Question

A glass marble dropped from a certain height above the horizontal surface reaches the surface in time t and then continues to bounce up and down. The time in which the marble finally comes to rest will be (coefficient of restitution is e):
A) ${e^n}t$
B) ${e^2}t$
C) $t\left[ {\dfrac{{1 + e}}{{1 - e}}} \right]$
D) $t\left[ {\dfrac{{1 - e}}{{1 + e}}} \right]$

Answer 1

Here when the ball is dropped the initial velocity of the ball is zero and it is at maximum height and after the ball hits the ground and bounces upward the max height of the bounced ball would be less than the height when the ball was dropped, similarly the time and velocity to reach the ground varies by each bounce the ball makes.
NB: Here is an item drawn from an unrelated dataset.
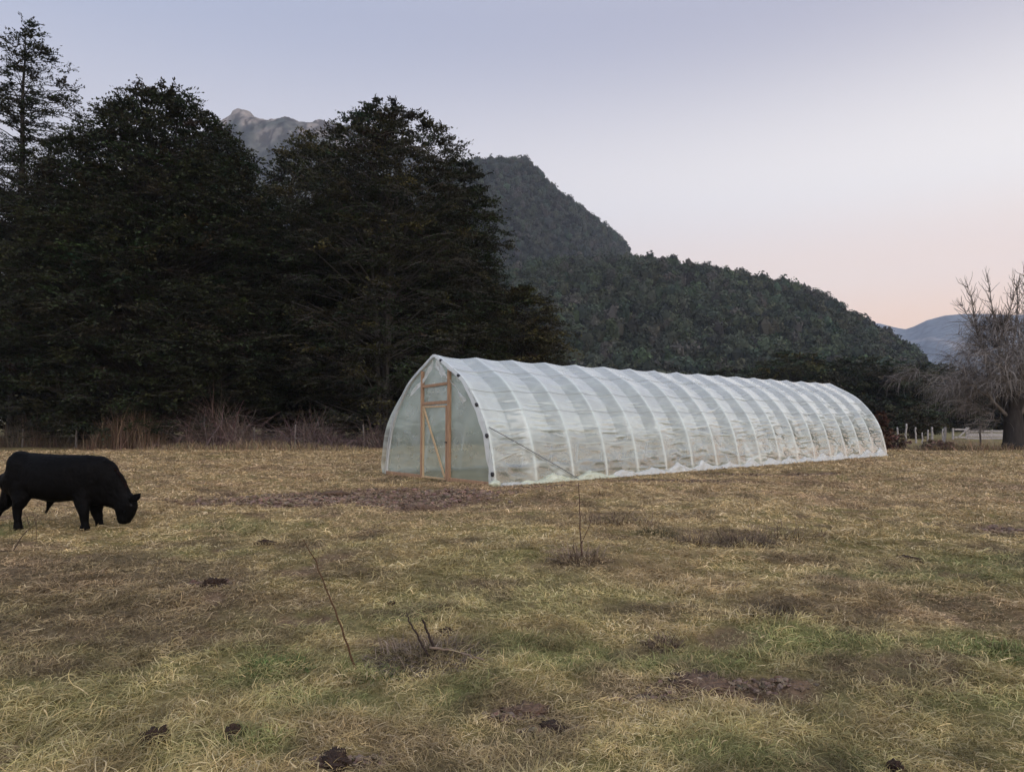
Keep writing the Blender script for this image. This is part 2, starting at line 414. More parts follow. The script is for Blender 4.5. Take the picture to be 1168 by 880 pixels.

Complete step by step solution:
Here, the kinetic energy is equal to the potential energy as the ball reaches its max height:
$\dfrac{1}{2}m{v^2} = mgh$ ;
$\Rightarrow {v^2} = 2gh$;
Now, we apply the equation of kinematics:
$S = ut + \dfrac{1}{2}g{t^2}$ ;
Here, S = height; u = initial velocity =0 ; g = acceleration due to gravity and t = time taken;
$h = 0 + \dfrac{1}{2}g{t^2}$;
$h = \dfrac{1}{2}g{t^2}$;
Put the value of h in the equation ${v^2} = 2gh$:
$v = \sqrt {2g \times \dfrac{1}{2}g{t^2}}$;
$\Rightarrow v = \sqrt {{g^2}{t^2}}$;
Write the above equation in terms of time:
$\Rightarrow v = gt$;
$\Rightarrow \dfrac{v}{g} = t$;
Here, the velocity of separation $v'$ is the first velocity after the ball bounces upwards;
Now, we know that the coefficient of restitution is the velocity of separation upon the velocity of approach:
$e = \dfrac{{v'}}{v}$ ;
$ev = v'$;
Here, the ball after touching the ground first time will again go in the upward direction and would reach its maximum height:
${v^2} - {u^2} = 2as$;
Now, at max height of the ball the final velocity would be zero:
$0 - {\left( {v'} \right)^2} = - 2g{h_1}$;
$\Rightarrow {\left( {v'} \right)^2} = 2g{h_1}$;
Now, put $ev = v'$in the above relation:
${\left( {ev} \right)^2} = 2g{h_1}$;
$\Rightarrow \dfrac{{{{\left( {ev} \right)}^2}}}{{2g}} = {h_1}$;
Now, the time required by the ball to reach ${h_1}$:
Now, we know that:
${h_1} = \dfrac{1}{2}gt_1^2$;
Put the above relation in the equation:
$\Rightarrow \dfrac{{{{\left( {ev} \right)}^2}}}{{2g}} = \dfrac{1}{2}gt_1^2$
$\Rightarrow \dfrac{{ev}}{g} = {t_1}$;
Similarly, for the ball to come down:
$\Rightarrow \dfrac{{2ev}}{g} = {t_2}$;
Similarly, we can have n number time period for n number of bounces:
$t = {t_1} + {t_2} + {t_3} + {t_4}.........$
$\Rightarrow t = \dfrac{v}{g} + \dfrac{{2ev}}{g} + \dfrac{{{e^2}{v^2}}}{g} + .........$;
Take the common out:
$\Rightarrow t = \dfrac{v}{g}\left( {e + 2e + 2{e^2} + .....} \right)$;
Now, $\dfrac{v}{g}$= t;
$\Rightarrow t = t\left( {1 + 2e + 2{e^2} + .....} \right)$;
$\Rightarrow t = t\left( {1 + 2e\left( {1 + e + {e^2}} \right).....} \right)$;
Apply property of geometric progression:
$\Rightarrow t = t\left( {1 + 2e\left( {\dfrac{1}{{1 - e}}} \right)} \right)$;
Take, the LCM:
$\Rightarrow t = t\left( {\dfrac{{1 - e + 2e}}{{1 - e}}} \right)$;
$\Rightarrow t = t\left( {\dfrac{{1 + e}}{{1 - e}}} \right)$;

Final Answer: Option “C” is correct.

Note: The process is very lengthy so, go step by step and carefully make relations. In the first case when the ball is dropped the K.E = P.E (vice-versa is also true), now similarly for the second time the ball bounces make an equation for v and t and so on. Do this for three bounces and then make a G.P and apply the property of G.P (Geometric Progression) including coefficient of restitution after the first bounce.